A PM diz não ter muita dificuldade em exercer os cargos de comando, mas entende que existe uma situação histórico-cultural em que o poder vai sempre estar associado ao homem.
Contudo, Ivanise garante que as coisas estão melhorando para as mulheres nos ambientes corporativos. “Quando entrei como soldado a mentalidade era outra. Não tínhamos acesso a algumas informações e os direitos, embora existissem, pareciam muito distantes. Hoje eu percebo um avanço muito grande dentro da polícia militar, vejo um comandante sentar num auditório lotado de mulheres policiais para que elas tomem conhecimento de seus direitos, para que se empoderem e não permitam que esses direitos sejam violados. Hoje também vejo diversas diretorias e batalhões sendo comandadas por mulheres”, analisou.
A tenente continua. “O preconceito e o machismo existem e a gente precisa combater. Esse combate se faz com informação, com nós mulheres, dizendo não, se posicionando e reafirmando nosso lugar, não só na polícia, mas em qualquer função que ocuparmos”, concluiu.
De dona de casa a comandante de batalhão
Antes de ingressar na polícia militar, em 2002, Ivanise Pontes era dona de casa. A carreira militar também foi para ela uma oportunidade para mudar de vida. “O trabalho consome um pouco do nosso tempo, mas em nada tira o brilho da nossa profissão”, declara orgulhosa a tenente.
Na PMAC, Pontes atuou em batalhões de Tarauacá, Cruzeiro do Sul e Rio Branco. Após prestar o concurso em 2015, tornou-se oficial.
Como 1º tenente PM, Ivanise tem conquistado e ocupado espaços importantes e serve de inspiração para outras mulheres. “Nós mulheres não devemos nunca nos contentarmos com o que nos é imposto.
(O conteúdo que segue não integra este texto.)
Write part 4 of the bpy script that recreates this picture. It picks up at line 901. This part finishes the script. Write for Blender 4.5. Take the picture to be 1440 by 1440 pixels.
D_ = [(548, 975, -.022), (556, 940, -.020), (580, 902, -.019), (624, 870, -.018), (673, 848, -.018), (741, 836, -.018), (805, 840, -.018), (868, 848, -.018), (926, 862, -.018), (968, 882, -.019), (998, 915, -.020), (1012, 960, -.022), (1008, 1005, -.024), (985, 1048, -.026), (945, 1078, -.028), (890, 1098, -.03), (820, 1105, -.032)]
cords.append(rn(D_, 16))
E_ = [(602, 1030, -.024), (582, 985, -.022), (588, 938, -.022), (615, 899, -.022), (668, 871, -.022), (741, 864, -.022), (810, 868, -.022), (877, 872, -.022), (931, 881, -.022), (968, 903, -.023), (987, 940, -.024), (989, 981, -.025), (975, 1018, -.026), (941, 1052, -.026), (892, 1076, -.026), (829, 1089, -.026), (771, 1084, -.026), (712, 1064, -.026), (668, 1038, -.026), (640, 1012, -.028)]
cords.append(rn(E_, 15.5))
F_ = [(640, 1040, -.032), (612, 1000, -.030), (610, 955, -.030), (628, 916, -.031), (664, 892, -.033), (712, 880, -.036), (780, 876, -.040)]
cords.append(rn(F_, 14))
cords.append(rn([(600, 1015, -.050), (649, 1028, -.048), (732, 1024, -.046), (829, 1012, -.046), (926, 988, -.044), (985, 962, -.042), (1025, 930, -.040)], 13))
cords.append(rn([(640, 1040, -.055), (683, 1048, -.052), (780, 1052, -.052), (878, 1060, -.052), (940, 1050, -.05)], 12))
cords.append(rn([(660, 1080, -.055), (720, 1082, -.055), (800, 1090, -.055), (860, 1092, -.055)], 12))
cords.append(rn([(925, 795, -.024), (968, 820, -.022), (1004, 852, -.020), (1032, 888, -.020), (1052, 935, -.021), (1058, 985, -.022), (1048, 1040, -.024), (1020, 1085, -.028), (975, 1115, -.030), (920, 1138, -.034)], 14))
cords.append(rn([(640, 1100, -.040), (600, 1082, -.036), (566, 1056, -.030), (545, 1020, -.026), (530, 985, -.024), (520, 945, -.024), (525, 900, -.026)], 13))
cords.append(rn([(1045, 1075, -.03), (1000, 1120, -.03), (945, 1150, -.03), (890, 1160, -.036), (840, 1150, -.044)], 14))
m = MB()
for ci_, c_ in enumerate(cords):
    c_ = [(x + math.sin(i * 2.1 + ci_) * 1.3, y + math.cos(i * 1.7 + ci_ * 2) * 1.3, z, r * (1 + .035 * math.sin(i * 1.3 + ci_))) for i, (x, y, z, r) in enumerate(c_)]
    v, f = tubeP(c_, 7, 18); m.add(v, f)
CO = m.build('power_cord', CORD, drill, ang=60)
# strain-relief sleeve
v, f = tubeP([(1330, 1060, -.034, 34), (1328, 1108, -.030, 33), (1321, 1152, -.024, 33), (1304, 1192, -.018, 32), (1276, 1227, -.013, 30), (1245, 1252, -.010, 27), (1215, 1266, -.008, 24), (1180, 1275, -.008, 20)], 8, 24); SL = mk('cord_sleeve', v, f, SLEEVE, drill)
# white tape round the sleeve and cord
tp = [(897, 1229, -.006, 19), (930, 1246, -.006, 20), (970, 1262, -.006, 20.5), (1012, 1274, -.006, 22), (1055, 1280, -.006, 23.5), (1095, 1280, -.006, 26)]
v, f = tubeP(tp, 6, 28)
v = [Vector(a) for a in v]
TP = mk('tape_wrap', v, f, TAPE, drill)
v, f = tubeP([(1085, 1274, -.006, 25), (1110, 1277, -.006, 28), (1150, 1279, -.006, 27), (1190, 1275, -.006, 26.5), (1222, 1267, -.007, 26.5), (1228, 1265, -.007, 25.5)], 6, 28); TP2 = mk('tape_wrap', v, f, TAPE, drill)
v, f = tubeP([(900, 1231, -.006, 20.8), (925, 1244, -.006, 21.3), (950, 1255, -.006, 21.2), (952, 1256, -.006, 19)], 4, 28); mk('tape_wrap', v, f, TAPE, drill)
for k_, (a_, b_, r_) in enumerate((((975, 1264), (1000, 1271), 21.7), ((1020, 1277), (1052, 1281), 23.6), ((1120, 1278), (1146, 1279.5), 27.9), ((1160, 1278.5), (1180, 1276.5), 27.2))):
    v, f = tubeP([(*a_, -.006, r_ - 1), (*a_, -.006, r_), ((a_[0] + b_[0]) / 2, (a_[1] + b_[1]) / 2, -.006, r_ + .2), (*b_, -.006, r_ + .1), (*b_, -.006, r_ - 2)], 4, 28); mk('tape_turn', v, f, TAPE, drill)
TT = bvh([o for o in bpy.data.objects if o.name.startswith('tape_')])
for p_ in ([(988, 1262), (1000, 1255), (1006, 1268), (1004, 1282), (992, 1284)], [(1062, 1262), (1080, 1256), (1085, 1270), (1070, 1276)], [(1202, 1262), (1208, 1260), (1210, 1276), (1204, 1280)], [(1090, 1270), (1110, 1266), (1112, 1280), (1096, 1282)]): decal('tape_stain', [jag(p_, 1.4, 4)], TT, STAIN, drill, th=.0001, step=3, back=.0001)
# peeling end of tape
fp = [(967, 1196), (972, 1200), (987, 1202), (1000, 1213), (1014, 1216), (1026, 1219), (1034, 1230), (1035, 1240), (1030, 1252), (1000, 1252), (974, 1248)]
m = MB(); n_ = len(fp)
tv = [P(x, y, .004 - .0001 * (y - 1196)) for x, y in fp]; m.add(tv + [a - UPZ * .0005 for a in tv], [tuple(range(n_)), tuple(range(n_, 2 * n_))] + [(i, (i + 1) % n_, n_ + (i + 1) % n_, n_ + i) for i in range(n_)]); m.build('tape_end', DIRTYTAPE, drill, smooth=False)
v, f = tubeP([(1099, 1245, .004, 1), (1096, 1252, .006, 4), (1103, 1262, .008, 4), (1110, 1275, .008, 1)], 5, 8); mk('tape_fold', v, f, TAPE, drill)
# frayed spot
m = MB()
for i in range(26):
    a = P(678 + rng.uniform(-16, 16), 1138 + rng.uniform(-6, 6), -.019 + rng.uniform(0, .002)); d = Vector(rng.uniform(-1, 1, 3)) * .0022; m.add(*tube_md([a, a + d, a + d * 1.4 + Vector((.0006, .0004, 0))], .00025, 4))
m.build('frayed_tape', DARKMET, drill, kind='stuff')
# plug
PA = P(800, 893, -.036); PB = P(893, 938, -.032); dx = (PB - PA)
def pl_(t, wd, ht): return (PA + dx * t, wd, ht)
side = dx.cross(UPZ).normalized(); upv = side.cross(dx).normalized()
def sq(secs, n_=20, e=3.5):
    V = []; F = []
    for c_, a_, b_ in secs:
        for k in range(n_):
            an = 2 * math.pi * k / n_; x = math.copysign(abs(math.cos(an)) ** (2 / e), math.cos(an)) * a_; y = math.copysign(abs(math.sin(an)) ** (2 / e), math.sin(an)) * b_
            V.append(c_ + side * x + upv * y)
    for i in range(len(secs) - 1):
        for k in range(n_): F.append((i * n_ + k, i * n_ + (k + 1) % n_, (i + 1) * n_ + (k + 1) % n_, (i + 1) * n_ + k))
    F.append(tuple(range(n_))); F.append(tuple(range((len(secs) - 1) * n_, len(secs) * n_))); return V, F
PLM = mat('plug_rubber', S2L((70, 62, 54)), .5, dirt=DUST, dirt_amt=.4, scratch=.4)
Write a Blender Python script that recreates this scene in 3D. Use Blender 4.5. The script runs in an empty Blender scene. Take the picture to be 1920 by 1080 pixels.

Não devemos nos paralisar por crenças limitantes de que não conseguiremos chegar onde gostaríamos”, aconselha Ivanise.
Hoje, como comandante do 8º Batalhão da PMAC, que compreende os municípios de Sena Madureira, Manoel Urbano e Santa Rosa do Purus, a tenente tem sob sua liderança um efetivo com mais de cem homens e mulheres.